Das Büro - die Chefposition!
Im Business Feng Shui kommt dem Chef eine besondere Bedeutung zu. In einer Kita ist die Leitung in der Chefposition. Das Büro - hier vor allem die Position des Schreibtischs - ist daher von besonderer Bedeutung. Der Schreibtisch sollte möglichst schräg gegenüber dem Eingang des Büros stehen und mit dem nötigen Abstand eine Wand im Rücken bieten. Von diesem Platz aus hat man die beste Übersicht und sieht Gefahren rechtzeitig auf sich zukommen.

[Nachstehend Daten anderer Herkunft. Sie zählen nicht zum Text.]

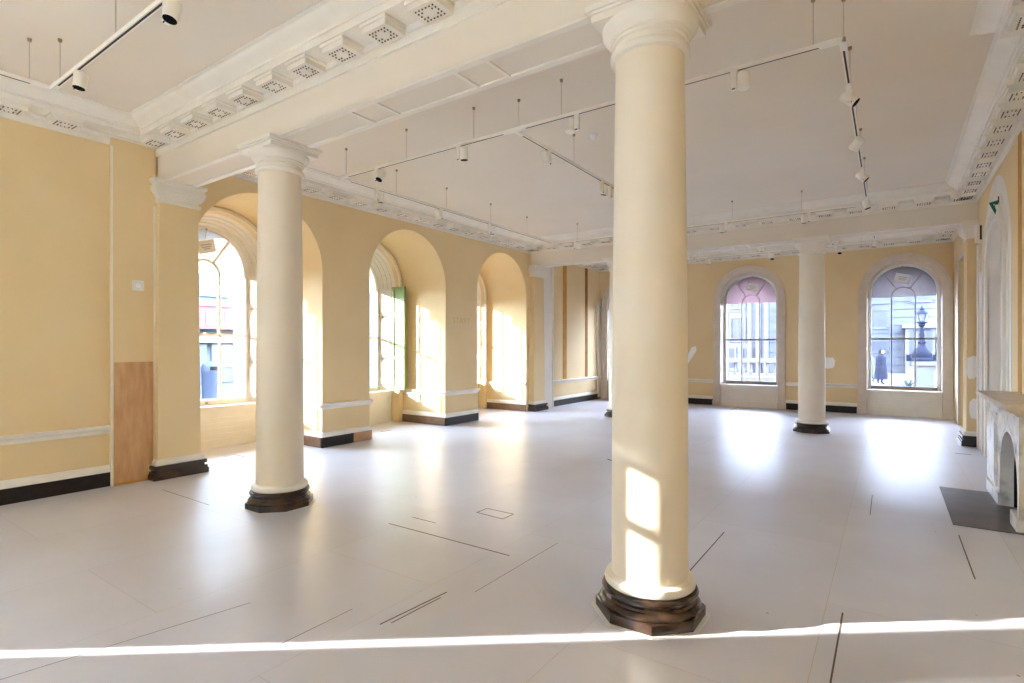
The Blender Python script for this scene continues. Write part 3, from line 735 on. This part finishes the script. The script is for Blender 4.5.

Man fühlt sich sicher, hat alles unter Kontrolle und den nötigen freien Blick auf das, was kommen mag. Steht der Schreibtisch dagegen an der Wand, blockiert dies die Sicht und das Denken, denn die Wand wirkt wie ein Brett vor dem Kopf. Der Schreibtisch sollte immer aufgeräumt sein. Alles was nicht benötigt wird stört den Energiefluss, lenkt ab und baut unter Umständen Druck auf.
Fazit
Wie bereits anfangs erwähnt, ist Feng Shui eine sehr kompakte und komplexe Lehre. Die hier aufgeführten Gestaltungsvorschläge zeigen nur einen kleinen Bruchteil der Möglichkeiten, die diese bietet.
Die Wirkung, die bereits durch kleine, achtsame Veränderungen eintritt, werden Sie schnell wahrnehmen. Bereits eine große Topfpflanze im Eingangsbereich, ein kleiner Blumenstrauß auf dem Schreibtisch oder ein schöner Spruch als Wandtatoo zur Begrüßung führen zu positiven Veränderungen, die sich auf die Kinder, das Personal und die Eltern auswirken. Probieren Sie es einfach aus!
Sollte es trotz aller Bemühungen keine positiven Veränderungen geben, rate ich Ihnen, einen Feng Shui-Spezialisten hinzuzuziehen. Entsprechend ausgebildete Berater finden Sie über den Berufsverband (www.fengshui-verband.eu/beratersuche.php).